I was desperate, with my deadline bearing down on me. Then, almost miraculously, the Lord began to place people in my life who had spent time in Haiti and could answer my questions, read my manuscript, translate snippets of dialogue into Creole, tell me about the sounds and smells, foods and customs that I wasn’t able to experience for myself. Of course, my parents had served on the board of Haiti Love & Faith for over twenty-five years, and had traveled there each winter to serve, so they were an invaluable first-hand resource.

A writer friend sent me hours of video she and her husband had shot while on a mission trip to Haiti. My childhood doctor who often traveled to Port au Prince with my parents was also a wonderful resource. I’m not exaggerating when I say that I simply could not have written these books set in foreign places without the people who shared so willingly. And I give God the glory when readers or reviewers say, “It’s obvious that the author knows her setting intimately.”

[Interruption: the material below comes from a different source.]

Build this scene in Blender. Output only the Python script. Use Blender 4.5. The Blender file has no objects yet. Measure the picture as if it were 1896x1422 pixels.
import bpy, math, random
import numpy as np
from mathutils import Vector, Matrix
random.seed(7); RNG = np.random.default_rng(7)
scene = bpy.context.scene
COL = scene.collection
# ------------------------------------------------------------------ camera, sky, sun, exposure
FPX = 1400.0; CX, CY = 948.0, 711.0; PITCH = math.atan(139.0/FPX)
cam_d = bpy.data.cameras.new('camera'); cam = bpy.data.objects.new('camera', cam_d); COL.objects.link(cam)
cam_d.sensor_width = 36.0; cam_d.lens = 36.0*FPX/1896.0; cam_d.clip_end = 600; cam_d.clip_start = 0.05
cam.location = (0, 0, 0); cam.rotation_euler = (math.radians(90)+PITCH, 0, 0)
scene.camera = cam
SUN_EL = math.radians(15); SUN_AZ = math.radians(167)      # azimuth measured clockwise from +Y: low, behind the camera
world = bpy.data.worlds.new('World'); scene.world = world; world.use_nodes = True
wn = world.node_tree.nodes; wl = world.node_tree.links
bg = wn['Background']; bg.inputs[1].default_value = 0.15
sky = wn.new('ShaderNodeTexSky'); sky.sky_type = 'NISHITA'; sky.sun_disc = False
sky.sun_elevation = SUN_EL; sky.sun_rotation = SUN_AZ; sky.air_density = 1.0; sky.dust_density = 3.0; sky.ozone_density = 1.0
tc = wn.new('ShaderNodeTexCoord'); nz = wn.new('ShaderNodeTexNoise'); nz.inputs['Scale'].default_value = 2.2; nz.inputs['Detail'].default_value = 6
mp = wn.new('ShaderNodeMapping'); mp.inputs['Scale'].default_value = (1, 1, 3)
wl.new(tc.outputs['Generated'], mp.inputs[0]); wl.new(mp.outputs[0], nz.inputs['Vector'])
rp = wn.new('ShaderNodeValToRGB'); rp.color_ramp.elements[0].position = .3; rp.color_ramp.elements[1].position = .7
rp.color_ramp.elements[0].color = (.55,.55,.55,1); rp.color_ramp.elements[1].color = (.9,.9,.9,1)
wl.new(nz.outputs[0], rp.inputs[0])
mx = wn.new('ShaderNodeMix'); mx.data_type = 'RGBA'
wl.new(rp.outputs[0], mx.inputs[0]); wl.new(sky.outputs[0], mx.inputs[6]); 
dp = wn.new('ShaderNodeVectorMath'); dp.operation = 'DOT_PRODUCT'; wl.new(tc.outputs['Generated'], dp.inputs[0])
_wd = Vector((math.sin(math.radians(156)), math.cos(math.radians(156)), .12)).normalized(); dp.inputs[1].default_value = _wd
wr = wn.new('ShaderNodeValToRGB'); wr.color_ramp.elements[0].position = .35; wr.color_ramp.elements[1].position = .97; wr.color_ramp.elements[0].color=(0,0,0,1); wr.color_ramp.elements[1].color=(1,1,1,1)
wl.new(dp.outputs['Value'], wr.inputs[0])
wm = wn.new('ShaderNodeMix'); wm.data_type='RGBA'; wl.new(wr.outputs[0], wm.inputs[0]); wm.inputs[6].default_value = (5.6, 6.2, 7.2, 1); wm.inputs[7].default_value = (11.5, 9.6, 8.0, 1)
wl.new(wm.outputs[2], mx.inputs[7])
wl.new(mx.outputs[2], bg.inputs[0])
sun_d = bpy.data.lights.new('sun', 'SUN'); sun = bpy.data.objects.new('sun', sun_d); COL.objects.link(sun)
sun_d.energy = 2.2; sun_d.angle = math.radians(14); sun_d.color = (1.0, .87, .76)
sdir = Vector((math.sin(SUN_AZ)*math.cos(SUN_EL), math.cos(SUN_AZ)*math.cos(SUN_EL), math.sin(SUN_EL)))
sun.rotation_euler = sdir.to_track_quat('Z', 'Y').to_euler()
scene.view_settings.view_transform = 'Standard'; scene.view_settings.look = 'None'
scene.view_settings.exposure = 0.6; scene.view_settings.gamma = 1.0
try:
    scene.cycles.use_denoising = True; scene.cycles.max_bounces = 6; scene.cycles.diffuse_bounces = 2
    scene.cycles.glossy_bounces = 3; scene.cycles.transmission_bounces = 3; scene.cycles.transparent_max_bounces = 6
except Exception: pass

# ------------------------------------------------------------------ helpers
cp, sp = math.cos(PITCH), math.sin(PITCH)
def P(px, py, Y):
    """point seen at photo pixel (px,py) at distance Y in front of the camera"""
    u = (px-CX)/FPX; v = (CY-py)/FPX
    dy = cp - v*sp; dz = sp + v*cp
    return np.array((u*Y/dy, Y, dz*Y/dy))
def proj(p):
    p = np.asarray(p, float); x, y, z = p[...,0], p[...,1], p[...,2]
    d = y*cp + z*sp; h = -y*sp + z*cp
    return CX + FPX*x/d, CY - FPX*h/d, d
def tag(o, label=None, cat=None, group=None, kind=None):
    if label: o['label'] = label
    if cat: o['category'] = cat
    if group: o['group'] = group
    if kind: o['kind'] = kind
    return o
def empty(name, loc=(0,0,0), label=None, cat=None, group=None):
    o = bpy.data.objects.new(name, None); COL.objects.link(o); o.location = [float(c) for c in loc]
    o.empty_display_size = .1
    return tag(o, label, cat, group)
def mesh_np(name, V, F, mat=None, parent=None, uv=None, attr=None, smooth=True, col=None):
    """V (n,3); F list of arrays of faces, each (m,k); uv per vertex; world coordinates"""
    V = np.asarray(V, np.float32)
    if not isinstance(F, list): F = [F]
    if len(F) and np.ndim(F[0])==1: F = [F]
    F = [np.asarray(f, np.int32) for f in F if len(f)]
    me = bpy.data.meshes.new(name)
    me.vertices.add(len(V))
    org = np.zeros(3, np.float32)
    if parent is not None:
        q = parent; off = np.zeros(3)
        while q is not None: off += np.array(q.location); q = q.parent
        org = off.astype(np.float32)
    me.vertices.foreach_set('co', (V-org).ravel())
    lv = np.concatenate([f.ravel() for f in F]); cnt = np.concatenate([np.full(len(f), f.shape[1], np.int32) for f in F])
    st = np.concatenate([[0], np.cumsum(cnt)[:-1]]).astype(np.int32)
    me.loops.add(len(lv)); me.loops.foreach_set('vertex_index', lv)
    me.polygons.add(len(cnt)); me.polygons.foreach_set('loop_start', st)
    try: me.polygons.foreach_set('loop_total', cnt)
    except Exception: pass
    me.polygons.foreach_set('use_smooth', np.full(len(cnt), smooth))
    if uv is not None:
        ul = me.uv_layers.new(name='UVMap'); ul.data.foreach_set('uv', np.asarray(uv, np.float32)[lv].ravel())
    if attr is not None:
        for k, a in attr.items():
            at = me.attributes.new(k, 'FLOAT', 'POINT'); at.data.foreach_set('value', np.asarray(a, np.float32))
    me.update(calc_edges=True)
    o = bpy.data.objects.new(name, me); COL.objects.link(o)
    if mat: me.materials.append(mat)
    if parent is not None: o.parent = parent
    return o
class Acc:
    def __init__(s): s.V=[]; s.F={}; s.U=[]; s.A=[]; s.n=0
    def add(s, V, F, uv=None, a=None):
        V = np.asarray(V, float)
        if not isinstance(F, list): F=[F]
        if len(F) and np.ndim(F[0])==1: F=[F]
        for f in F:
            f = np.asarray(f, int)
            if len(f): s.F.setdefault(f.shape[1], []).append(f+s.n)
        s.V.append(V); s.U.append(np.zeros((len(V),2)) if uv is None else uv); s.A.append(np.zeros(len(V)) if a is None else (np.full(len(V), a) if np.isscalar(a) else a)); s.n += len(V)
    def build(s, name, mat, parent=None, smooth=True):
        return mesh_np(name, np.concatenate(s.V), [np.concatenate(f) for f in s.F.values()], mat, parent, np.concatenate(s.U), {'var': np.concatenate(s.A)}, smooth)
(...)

I’m currently writing a novel set in Kentucky. Yes, I’ve visited there before, but it’s not the same as really knowing a place. Still, the lessons I learned writing truly foreign settings are serving me well–and I’m having a blast “living” in a new and exciting locale!

Deborah Raney’s first novel, A Vow to Cherish, inspired the World Wide Pictures film of the same title and launched Deb’s writing career. Twenty years and thirty-plus books later, she’s still writing. Her newest book, the fifth and final in the Chicory Inn Novels series releases this month. Deborah and her husband traded small-town life in Kansas–the setting of many of Deb’s novels–for life in the city of Wichita. They love traveling to visit four grown children and seven grandchildren who all live much too far away. Visit Deb on the Web at www.deborahraney.com.

Comments 0

  1. I love how God accomplishes His purposes through us–especially when He brings the Body of Christ together to meet all the associated needs. Thank you , Deb, for reminding us that we don’t work or write alone, and just because a task seems impossible to us, it’s not impossible to the King of Eternity. It is one more opportunity to reflect His glory.